Quote the lines exactly, starting with the line that contains "Continue the Blender" and ending with the line that contains "hill side', .05)", and leave out all other lines.

::: Data lines :::

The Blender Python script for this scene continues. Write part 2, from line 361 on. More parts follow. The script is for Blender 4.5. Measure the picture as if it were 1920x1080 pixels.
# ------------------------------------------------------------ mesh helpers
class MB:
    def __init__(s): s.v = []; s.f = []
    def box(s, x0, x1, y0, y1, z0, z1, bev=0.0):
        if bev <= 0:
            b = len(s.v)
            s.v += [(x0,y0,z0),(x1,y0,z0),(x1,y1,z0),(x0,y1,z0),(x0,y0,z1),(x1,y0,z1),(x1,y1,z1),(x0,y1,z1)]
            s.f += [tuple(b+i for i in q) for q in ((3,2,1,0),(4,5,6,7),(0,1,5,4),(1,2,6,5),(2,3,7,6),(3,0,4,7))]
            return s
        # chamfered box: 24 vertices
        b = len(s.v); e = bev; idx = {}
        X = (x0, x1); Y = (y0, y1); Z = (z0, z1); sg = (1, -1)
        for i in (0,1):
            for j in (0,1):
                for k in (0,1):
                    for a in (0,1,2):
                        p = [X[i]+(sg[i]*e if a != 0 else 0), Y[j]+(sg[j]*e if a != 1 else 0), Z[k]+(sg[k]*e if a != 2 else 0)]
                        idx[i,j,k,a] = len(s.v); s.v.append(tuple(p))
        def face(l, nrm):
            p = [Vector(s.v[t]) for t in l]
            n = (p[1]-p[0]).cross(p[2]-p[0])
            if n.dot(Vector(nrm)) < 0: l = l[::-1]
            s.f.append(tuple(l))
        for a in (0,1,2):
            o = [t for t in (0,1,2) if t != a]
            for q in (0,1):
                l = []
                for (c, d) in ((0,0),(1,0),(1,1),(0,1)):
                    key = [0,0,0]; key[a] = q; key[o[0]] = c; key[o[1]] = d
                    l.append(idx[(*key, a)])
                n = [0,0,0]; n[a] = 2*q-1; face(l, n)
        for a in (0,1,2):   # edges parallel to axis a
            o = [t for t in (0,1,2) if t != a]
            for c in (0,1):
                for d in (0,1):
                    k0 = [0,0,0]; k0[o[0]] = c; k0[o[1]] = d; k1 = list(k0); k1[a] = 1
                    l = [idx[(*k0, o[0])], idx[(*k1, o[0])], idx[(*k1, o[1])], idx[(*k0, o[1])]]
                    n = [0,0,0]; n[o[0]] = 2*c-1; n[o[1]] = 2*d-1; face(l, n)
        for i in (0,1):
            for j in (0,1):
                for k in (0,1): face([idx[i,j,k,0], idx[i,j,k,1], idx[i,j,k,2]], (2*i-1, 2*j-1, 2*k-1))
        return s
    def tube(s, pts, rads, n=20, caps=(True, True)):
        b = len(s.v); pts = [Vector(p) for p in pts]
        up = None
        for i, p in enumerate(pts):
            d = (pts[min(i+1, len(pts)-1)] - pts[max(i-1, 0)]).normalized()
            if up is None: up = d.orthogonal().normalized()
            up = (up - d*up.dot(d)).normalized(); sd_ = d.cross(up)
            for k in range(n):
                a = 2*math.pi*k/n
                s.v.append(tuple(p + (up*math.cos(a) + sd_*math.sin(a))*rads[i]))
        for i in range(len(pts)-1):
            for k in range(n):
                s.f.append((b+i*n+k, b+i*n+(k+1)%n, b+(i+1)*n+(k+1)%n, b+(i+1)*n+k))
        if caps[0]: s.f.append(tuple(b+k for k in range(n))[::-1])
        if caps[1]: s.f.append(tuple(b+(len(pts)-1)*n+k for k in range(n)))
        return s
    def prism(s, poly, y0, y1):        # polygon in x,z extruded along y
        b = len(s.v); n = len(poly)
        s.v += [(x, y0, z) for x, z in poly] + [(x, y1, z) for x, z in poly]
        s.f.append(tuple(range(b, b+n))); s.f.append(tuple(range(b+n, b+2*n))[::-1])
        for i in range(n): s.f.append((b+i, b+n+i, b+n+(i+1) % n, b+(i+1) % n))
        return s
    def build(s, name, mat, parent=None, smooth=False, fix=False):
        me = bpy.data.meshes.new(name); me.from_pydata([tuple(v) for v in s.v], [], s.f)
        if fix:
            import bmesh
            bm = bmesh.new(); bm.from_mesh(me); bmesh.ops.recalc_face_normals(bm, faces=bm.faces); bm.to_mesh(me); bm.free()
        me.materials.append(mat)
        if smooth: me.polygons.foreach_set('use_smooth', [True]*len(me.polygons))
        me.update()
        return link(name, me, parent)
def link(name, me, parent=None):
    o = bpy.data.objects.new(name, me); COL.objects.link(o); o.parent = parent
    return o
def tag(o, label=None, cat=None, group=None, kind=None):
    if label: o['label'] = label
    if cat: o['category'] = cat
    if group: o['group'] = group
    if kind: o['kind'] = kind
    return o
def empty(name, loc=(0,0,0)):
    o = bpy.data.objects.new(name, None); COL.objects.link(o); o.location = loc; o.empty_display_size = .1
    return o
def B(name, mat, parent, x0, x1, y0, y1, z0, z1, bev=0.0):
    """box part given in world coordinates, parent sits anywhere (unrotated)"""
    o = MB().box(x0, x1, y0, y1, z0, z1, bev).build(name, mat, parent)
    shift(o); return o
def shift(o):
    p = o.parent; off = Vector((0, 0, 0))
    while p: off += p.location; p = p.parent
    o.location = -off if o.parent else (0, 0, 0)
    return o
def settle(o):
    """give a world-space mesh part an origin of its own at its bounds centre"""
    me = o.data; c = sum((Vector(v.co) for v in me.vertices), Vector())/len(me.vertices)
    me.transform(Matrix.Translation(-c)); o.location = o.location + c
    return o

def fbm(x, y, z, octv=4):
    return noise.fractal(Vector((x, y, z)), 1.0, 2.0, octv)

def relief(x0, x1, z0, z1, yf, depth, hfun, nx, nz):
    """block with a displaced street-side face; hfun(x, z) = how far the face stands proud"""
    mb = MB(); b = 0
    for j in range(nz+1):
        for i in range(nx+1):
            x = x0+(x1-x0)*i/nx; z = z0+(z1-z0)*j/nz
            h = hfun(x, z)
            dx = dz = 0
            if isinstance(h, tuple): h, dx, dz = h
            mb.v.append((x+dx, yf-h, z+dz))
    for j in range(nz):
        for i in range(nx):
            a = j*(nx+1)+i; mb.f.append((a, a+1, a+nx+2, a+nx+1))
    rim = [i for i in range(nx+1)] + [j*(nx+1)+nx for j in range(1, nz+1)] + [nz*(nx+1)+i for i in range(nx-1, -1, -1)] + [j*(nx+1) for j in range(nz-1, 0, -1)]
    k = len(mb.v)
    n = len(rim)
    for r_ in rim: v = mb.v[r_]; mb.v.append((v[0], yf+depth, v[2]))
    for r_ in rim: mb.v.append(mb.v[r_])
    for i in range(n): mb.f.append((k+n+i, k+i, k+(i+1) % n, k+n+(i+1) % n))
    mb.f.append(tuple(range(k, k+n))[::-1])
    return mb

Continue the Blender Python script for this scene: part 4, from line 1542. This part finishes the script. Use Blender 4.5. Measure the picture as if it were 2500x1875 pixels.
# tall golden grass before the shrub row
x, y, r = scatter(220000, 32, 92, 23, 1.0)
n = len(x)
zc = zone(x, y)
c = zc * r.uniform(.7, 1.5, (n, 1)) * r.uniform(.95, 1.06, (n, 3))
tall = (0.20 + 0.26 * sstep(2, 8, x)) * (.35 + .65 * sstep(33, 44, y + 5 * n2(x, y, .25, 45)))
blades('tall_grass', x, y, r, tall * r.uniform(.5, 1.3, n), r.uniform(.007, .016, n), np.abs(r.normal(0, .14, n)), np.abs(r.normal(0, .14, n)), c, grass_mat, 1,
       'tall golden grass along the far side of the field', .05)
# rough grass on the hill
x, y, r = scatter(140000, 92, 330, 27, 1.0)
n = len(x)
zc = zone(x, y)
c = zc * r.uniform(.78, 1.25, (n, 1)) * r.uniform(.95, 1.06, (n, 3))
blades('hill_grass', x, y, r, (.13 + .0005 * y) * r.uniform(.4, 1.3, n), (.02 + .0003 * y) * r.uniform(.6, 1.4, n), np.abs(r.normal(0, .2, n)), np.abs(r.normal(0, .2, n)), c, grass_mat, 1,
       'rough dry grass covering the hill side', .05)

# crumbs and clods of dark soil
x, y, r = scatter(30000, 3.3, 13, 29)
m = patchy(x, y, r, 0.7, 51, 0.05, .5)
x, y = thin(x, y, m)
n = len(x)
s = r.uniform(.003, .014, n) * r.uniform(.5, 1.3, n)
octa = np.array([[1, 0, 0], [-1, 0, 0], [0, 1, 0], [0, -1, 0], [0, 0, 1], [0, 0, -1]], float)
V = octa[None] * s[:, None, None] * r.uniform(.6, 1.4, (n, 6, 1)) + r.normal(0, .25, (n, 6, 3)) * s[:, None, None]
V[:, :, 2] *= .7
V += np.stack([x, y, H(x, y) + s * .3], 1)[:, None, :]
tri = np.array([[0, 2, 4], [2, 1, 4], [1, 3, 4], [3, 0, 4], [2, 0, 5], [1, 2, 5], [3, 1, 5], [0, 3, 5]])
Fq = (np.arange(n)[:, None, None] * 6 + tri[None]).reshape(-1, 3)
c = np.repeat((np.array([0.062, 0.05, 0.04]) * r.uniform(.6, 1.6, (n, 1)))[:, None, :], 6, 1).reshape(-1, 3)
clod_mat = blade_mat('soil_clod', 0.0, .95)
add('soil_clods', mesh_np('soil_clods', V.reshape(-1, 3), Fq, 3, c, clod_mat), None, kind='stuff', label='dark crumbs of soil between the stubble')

:::

Written response:
Continue the Blender Python script for this scene: part 4, from line 1542. This part finishes the script. Use Blender 4.5. Measure the picture as if it were 2500x1875 pixels.
# tall golden grass before the shrub row
x, y, r = scatter(220000, 32, 92, 23, 1.0)
n = len(x)
zc = zone(x, y)
c = zc * r.uniform(.7, 1.5, (n, 1)) * r.uniform(.95, 1.06, (n, 3))
tall = (0.20 + 0.26 * sstep(2, 8, x)) * (.35 + .65 * sstep(33, 44, y + 5 * n2(x, y, .25, 45)))
blades('tall_grass', x, y, r, tall * r.uniform(.5, 1.3, n), r.uniform(.007, .016, n), np.abs(r.normal(0, .14, n)), np.abs(r.normal(0, .14, n)), c, grass_mat, 1,
       'tall golden grass along the far side of the field', .05)
# rough grass on the hill
x, y, r = scatter(140000, 92, 330, 27, 1.0)
n = len(x)
zc = zone(x, y)
c = zc * r.uniform(.78, 1.25, (n, 1)) * r.uniform(.95, 1.06, (n, 3))
blades('hill_grass', x, y, r, (.13 + .0005 * y) * r.uniform(.4, 1.3, n), (.02 + .0003 * y) * r.uniform(.6, 1.4, n), np.abs(r.normal(0, .2, n)), np.abs(r.normal(0, .2, n)), c, grass_mat, 1,
       'rough dry grass covering the hill side', .05)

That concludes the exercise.